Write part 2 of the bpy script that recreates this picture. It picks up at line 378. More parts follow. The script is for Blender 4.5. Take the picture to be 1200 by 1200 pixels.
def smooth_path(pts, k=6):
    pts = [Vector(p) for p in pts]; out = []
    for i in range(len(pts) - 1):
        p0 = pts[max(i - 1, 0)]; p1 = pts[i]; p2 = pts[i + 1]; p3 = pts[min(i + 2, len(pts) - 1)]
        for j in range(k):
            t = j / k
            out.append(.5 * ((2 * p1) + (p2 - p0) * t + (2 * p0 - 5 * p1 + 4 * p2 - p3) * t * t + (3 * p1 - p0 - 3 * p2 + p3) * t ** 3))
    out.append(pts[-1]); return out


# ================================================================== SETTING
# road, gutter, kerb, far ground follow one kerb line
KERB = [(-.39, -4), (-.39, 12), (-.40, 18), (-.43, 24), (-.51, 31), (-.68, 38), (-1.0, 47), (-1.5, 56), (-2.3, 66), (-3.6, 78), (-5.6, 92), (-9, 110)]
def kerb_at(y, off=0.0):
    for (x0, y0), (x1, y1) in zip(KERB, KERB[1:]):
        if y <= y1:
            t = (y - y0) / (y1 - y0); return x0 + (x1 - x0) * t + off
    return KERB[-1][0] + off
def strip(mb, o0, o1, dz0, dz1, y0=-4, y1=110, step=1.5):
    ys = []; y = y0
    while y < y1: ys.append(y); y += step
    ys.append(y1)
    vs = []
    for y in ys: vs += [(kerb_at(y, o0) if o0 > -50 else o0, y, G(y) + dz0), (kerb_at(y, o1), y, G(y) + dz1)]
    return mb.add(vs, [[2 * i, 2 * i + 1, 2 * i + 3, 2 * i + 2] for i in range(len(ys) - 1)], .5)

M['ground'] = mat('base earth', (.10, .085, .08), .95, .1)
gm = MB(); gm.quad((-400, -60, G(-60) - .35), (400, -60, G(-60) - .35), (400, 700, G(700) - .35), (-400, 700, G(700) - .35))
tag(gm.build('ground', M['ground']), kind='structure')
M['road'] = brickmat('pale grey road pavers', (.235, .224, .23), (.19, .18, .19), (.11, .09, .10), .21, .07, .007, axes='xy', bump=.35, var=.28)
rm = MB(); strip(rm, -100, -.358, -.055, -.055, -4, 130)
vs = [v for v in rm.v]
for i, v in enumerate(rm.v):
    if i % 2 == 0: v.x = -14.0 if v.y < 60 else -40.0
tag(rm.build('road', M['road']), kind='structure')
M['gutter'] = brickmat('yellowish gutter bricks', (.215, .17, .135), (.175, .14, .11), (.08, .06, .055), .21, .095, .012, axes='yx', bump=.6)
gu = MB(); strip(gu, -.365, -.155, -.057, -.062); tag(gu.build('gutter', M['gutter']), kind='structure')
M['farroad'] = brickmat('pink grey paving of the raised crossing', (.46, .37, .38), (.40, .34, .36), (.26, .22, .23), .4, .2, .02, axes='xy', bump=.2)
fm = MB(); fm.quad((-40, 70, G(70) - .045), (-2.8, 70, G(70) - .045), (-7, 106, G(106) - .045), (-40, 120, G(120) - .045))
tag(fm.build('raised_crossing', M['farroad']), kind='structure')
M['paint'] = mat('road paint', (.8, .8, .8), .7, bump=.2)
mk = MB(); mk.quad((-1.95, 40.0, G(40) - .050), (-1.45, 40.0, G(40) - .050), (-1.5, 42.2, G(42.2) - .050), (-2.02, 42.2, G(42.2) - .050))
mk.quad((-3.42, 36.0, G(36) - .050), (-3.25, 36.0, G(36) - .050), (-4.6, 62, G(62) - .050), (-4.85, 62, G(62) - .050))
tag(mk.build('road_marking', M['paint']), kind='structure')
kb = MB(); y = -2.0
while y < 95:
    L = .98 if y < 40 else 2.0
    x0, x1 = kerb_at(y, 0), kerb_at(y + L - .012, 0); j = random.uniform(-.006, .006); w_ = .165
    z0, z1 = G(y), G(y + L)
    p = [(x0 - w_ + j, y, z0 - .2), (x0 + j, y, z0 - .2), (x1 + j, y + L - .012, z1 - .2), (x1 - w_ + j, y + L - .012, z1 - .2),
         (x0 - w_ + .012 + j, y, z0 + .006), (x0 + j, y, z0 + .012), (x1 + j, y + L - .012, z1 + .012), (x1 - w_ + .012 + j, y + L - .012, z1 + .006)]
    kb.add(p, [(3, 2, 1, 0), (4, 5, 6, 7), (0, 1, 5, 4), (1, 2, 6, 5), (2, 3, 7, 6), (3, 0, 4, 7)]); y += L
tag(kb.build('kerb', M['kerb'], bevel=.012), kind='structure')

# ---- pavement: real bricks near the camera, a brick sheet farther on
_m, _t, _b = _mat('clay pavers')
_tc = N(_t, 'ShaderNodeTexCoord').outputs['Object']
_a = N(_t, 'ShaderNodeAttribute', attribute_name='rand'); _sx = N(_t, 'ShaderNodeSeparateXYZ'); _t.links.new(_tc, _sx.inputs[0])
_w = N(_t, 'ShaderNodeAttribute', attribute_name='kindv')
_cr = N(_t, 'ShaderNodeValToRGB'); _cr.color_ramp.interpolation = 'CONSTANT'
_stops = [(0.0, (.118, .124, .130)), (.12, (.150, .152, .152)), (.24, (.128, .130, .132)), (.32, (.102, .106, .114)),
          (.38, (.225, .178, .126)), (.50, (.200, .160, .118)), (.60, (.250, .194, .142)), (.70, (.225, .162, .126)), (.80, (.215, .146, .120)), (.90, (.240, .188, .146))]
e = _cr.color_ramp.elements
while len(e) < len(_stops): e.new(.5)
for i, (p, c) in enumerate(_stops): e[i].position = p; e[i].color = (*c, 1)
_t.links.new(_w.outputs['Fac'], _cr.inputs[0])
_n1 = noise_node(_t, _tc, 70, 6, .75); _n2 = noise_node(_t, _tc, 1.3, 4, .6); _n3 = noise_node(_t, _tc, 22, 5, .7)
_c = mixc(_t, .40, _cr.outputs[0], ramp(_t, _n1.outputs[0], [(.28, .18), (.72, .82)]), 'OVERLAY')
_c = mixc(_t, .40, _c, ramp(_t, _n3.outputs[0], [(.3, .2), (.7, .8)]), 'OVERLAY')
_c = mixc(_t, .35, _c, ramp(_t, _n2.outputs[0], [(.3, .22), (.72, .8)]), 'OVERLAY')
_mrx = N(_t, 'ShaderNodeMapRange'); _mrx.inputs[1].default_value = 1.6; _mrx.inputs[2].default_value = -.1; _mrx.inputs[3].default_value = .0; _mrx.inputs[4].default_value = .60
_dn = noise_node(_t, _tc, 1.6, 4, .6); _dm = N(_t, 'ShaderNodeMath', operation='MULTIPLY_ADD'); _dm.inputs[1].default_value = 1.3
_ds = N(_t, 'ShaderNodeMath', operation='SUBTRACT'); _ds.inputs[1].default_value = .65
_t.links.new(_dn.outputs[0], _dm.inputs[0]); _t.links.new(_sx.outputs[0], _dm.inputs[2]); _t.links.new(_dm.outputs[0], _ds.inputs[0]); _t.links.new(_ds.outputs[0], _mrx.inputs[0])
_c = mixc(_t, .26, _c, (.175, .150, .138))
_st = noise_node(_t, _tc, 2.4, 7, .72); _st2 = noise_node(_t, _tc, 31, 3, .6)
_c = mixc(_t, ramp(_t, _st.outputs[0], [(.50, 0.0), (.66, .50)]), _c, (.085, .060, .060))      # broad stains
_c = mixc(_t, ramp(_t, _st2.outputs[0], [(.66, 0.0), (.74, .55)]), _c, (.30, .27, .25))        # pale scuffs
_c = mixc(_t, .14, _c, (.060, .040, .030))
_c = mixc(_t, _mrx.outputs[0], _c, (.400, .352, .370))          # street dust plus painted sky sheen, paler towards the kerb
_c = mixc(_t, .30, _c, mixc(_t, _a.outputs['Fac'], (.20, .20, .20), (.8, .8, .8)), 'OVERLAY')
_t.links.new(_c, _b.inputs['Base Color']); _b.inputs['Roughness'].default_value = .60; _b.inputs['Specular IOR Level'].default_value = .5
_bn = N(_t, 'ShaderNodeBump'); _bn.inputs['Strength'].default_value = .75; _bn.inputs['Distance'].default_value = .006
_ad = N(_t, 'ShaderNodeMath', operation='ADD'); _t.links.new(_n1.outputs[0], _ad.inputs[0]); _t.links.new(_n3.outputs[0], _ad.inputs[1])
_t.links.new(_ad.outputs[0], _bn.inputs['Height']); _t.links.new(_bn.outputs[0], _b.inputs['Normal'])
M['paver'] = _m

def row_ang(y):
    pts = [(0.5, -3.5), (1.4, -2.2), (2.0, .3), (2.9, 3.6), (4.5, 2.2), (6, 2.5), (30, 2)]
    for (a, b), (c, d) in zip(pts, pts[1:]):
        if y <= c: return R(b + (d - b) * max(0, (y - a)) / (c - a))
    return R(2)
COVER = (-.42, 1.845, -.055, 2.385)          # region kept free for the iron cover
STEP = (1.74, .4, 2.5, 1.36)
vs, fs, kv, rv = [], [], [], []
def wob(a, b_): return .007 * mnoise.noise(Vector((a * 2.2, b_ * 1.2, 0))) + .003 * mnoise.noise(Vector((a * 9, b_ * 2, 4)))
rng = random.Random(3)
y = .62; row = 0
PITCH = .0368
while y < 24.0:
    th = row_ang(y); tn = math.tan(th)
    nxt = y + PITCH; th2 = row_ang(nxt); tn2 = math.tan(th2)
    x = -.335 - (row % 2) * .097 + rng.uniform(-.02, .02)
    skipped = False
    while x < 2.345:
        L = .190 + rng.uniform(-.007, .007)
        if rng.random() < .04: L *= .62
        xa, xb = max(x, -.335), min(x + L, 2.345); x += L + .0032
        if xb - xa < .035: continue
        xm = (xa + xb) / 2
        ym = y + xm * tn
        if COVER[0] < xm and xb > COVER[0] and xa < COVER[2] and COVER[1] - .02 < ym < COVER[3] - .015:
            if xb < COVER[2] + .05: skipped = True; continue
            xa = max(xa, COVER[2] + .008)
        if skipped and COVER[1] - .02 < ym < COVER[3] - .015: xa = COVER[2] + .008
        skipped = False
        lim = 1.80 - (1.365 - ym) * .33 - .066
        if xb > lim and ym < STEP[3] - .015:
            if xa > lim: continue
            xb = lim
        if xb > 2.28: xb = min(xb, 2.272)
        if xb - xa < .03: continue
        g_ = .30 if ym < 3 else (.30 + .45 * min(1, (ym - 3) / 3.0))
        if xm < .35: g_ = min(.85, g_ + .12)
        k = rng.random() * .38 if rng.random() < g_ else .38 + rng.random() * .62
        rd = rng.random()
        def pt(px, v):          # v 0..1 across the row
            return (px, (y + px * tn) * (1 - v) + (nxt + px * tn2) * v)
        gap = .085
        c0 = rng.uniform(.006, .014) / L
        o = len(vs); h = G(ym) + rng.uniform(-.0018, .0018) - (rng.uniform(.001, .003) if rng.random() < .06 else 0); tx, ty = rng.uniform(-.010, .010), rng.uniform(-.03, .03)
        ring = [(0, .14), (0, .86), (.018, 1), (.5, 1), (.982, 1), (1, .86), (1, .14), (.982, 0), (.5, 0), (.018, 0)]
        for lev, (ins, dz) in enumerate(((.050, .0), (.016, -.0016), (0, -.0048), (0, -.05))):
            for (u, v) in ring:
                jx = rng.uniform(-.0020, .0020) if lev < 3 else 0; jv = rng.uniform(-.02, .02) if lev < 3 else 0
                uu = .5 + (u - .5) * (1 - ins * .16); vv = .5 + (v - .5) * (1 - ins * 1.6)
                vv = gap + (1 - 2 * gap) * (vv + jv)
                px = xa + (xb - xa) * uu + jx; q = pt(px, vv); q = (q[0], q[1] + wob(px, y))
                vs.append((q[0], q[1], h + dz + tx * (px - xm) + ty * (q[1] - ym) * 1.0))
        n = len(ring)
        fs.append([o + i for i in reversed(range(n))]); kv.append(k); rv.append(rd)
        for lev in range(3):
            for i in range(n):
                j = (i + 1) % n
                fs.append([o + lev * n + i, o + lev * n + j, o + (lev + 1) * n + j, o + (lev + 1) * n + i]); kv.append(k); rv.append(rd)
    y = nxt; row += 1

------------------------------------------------

## Written instruction:
Each line from the start of the listing above through the line containing "out.append(pts[-1]); return out" should be copied exactly, please, with no other lines added.

## The solution:
Write part 2 of the bpy script that recreates this picture. It picks up at line 378. More parts follow. The script is for Blender 4.5. Take the picture to be 1200 by 1200 pixels.
def smooth_path(pts, k=6):
    pts = [Vector(p) for p in pts]; out = []
    for i in range(len(pts) - 1):
        p0 = pts[max(i - 1, 0)]; p1 = pts[i]; p2 = pts[i + 1]; p3 = pts[min(i + 2, len(pts) - 1)]
        for j in range(k):
            t = j / k
            out.append(.5 * ((2 * p1) + (p2 - p0) * t + (2 * p0 - 5 * p1 + 4 * p2 - p3) * t * t + (3 * p1 - p0 - 3 * p2 + p3) * t ** 3))
    out.append(pts[-1]); return out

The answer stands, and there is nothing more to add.